Task to carry out: Go through the entries below and retype them exactly, omitting each picture.

━━━━━━━━

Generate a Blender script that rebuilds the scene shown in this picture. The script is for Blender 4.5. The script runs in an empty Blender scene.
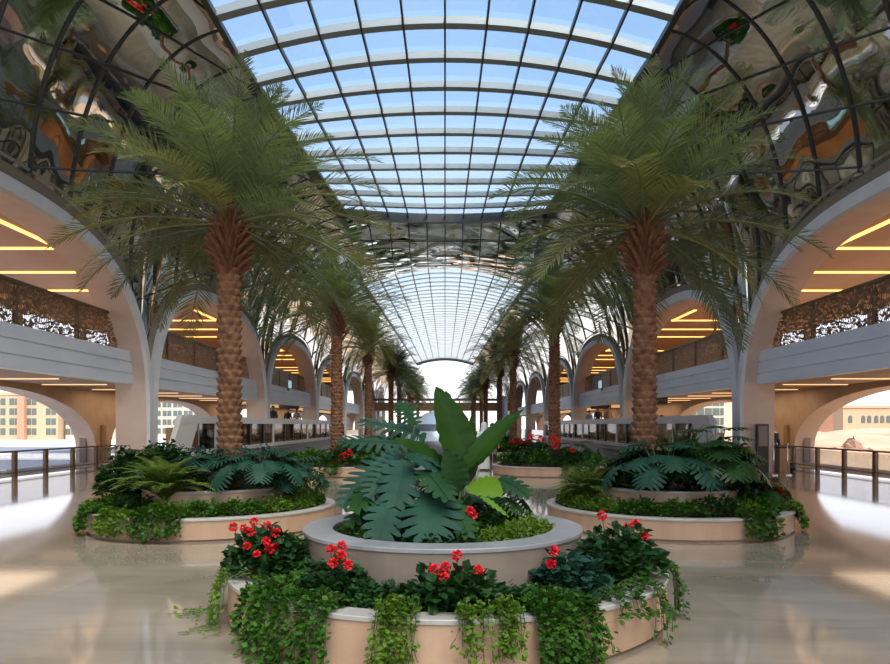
import bpy, math, random
import numpy as np
from mathutils import Vector, Matrix
PI = math.pi
random.seed(7); RNG = np.random.default_rng(7)
SC = bpy.context.scene
COL = SC.collection

# ---------------------------------------------------------------- camera
F = 700.0; CH = 1.55; HOR = 425.0; CX = 445.0
cam_d = bpy.data.cameras.new('camera'); cam = bpy.data.objects.new('camera', cam_d); COL.objects.link(cam)
cam.location = (0, 0, CH); cam.rotation_euler = (PI/2, 0, 0)
cam_d.sensor_width = 36; cam_d.lens = F/890*36; cam_d.shift_y = (HOR-332)/890
cam_d.clip_end = 2000
SC.camera = cam
# ---------------------------------------------------------------- world, sun, exposure
w = bpy.data.worlds.new('world'); SC.world = w; w.use_nodes = True
nt = w.node_tree; nt.nodes.clear()
n_out = nt.nodes.new('ShaderNodeOutputWorld'); n_bg = nt.nodes.new('ShaderNodeBackground')
n_tc = nt.nodes.new('ShaderNodeTexCoord'); n_sep = nt.nodes.new('ShaderNodeSeparateXYZ'); n_rmp = nt.nodes.new('ShaderNodeValToRGB')
nt.links.new(n_tc.outputs['Generated'], n_sep.inputs[0]); nt.links.new(n_sep.outputs['Z'], n_rmp.inputs[0])
nt.links.new(n_rmp.outputs[0], n_bg.inputs['Color']); nt.links.new(n_bg.outputs[0], n_out.inputs[0])
cr = n_rmp.color_ramp
cr.elements[0].position = 0.0; cr.elements[0].color = (1.0, 0.93, 0.93, 1)
cr.elements[1].position = 1.0; cr.elements[1].color = (0.13, 0.28, 0.62, 1)
for p, c in ((0.10, (0.92, 0.92, 1.0, 1)), (0.25, (0.60, 0.76, 0.96, 1)), (0.42, (0.36, 0.57, 0.88, 1)), (0.6, (0.26, 0.46, 0.80, 1))):
    e = cr.elements.new(p); e.color = c
n_bg.inputs['Strength'].default_value = 1.38
sd = bpy.data.lights.new('sun', 'SUN'); sun = bpy.data.objects.new('sun', sd); COL.objects.link(sun)
sd.energy = 6.0; sd.angle = math.radians(55); sd.color = (1.0, 0.93, 0.82)
sun.rotation_euler = (math.radians(30), math.radians(16), 0)     # high, a little behind the viewer and to the right
SC.view_settings.view_transform = 'Standard'; SC.view_settings.look = 'None'
SC.view_settings.exposure = 0.42; SC.view_settings.gamma = 1; SC.view_settings.use_curve_mapping = False
cy = SC.cycles
cy.max_bounces = 9; cy.diffuse_bounces = 6; cy.glossy_bounces = 4; cy.transmission_bounces = 4; cy.transparent_max_bounces = 16
cy.sample_clamp_indirect = 4.0; cy.caustics_reflective = False; cy.caustics_refractive = False
cy.use_denoising = True

# ---------------------------------------------------------------- helpers
def at(px, py, Y): return Vector(((px-CX)*Y/F, Y, CH+(HOR-py)*Y/F))
def tag(o, label=None, cat=None, group=None, kind=None):
    if label: o['label'] = label
    if cat: o['category'] = cat
    if group: o['group'] = group
    if kind: o['kind'] = kind
    return o
def empty(name, loc, label=None, cat=None, group=None, kind=None):
    o = bpy.data.objects.new(name, None); COL.objects.link(o); o.location = loc; o.empty_display_size = .2
    return tag(o, label, cat, group, kind)
def origin(p):
    while p is not None and p.parent is not None: p = p.parent
    return np.array(p.location) if p is not None else np.zeros(3)
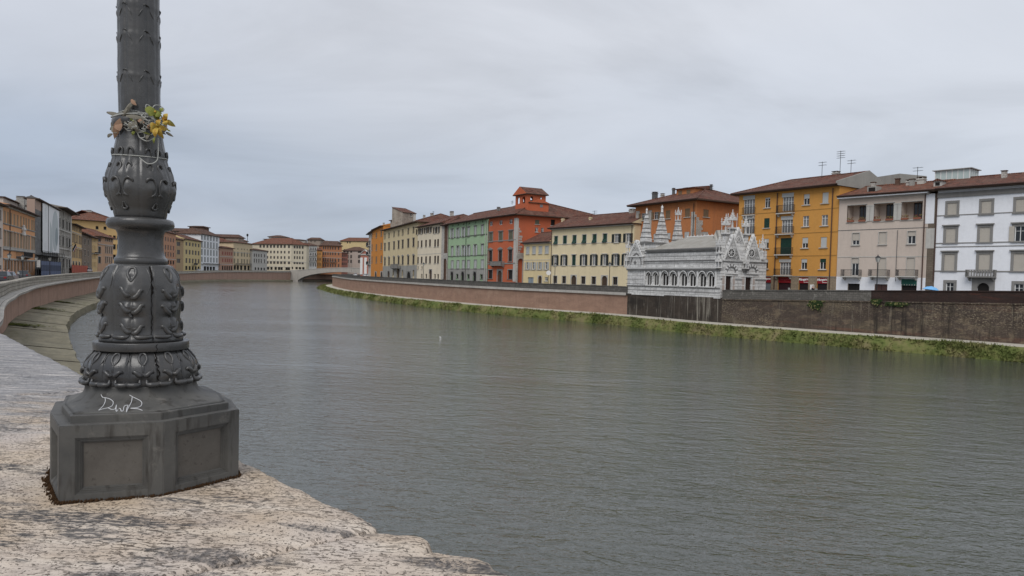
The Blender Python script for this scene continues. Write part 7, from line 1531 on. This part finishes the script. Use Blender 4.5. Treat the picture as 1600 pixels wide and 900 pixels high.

━━━━━━━━

Correct response:
Generate a Blender script that rebuilds the scene shown in this picture. The script is for Blender 4.5. The script runs in an empty Blender scene.
import bpy, math, random
import numpy as np
from mathutils import Vector, Matrix
PI = math.pi
random.seed(7); RNG = np.random.default_rng(7)
SC = bpy.context.scene
COL = SC.collection

# ---------------------------------------------------------------- camera
F = 700.0; CH = 1.55; HOR = 425.0; CX = 445.0
cam_d = bpy.data.cameras.new('camera'); cam = bpy.data.objects.new('camera', cam_d); COL.objects.link(cam)
cam.location = (0, 0, CH); cam.rotation_euler = (PI/2, 0, 0)
cam_d.sensor_width = 36; cam_d.lens = F/890*36; cam_d.shift_y = (HOR-332)/890
cam_d.clip_end = 2000
SC.camera = cam
# ---------------------------------------------------------------- world, sun, exposure
w = bpy.data.worlds.new('world'); SC.world = w; w.use_nodes = True
nt = w.node_tree; nt.nodes.clear()
n_out = nt.nodes.new('ShaderNodeOutputWorld'); n_bg = nt.nodes.new('ShaderNodeBackground')
n_tc = nt.nodes.new('ShaderNodeTexCoord'); n_sep = nt.nodes.new('ShaderNodeSeparateXYZ'); n_rmp = nt.nodes.new('ShaderNodeValToRGB')
nt.links.new(n_tc.outputs['Generated'], n_sep.inputs[0]); nt.links.new(n_sep.outputs['Z'], n_rmp.inputs[0])
nt.links.new(n_rmp.outputs[0], n_bg.inputs['Color']); nt.links.new(n_bg.outputs[0], n_out.inputs[0])
cr = n_rmp.color_ramp
cr.elements[0].position = 0.0; cr.elements[0].color = (1.0, 0.93, 0.93, 1)
cr.elements[1].position = 1.0; cr.elements[1].color = (0.13, 0.28, 0.62, 1)
for p, c in ((0.10, (0.92, 0.92, 1.0, 1)), (0.25, (0.60, 0.76, 0.96, 1)), (0.42, (0.36, 0.57, 0.88, 1)), (0.6, (0.26, 0.46, 0.80, 1))):
    e = cr.elements.new(p); e.color = c
n_bg.inputs['Strength'].default_value = 1.38
sd = bpy.data.lights.new('sun', 'SUN'); sun = bpy.data.objects.new('sun', sd); COL.objects.link(sun)
sd.energy = 6.0; sd.angle = math.radians(55); sd.color = (1.0, 0.93, 0.82)
sun.rotation_euler = (math.radians(30), math.radians(16), 0)     # high, a little behind the viewer and to the right
SC.view_settings.view_transform = 'Standard'; SC.view_settings.look = 'None'
SC.view_settings.exposure = 0.42; SC.view_settings.gamma = 1; SC.view_settings.use_curve_mapping = False
cy = SC.cycles
cy.max_bounces = 9; cy.diffuse_bounces = 6; cy.glossy_bounces = 4; cy.transmission_bounces = 4; cy.transparent_max_bounces = 16
cy.sample_clamp_indirect = 4.0; cy.caustics_reflective = False; cy.caustics_refractive = False
cy.use_denoising = True

# ---------------------------------------------------------------- helpers
def at(px, py, Y): return Vector(((px-CX)*Y/F, Y, CH+(HOR-py)*Y/F))
def tag(o, label=None, cat=None, group=None, kind=None):
    if label: o['label'] = label
    if cat: o['category'] = cat
    if group: o['group'] = group
    if kind: o['kind'] = kind
    return o
def empty(name, loc, label=None, cat=None, group=None, kind=None):
    o = bpy.data.objects.new(name, None); COL.objects.link(o); o.location = loc; o.empty_display_size = .2
    return tag(o, label, cat, group, kind)
def origin(p):
    while p is not None and p.parent is not None: p = p.parent
    return np.array(p.location) if p is not None else np.zeros(3)
The Blender Python script for this scene continues. Write part 7, from line 1531 on. This part finishes the script. Use Blender 4.5. Treat the picture as 1600 pixels wide and 900 pixels high.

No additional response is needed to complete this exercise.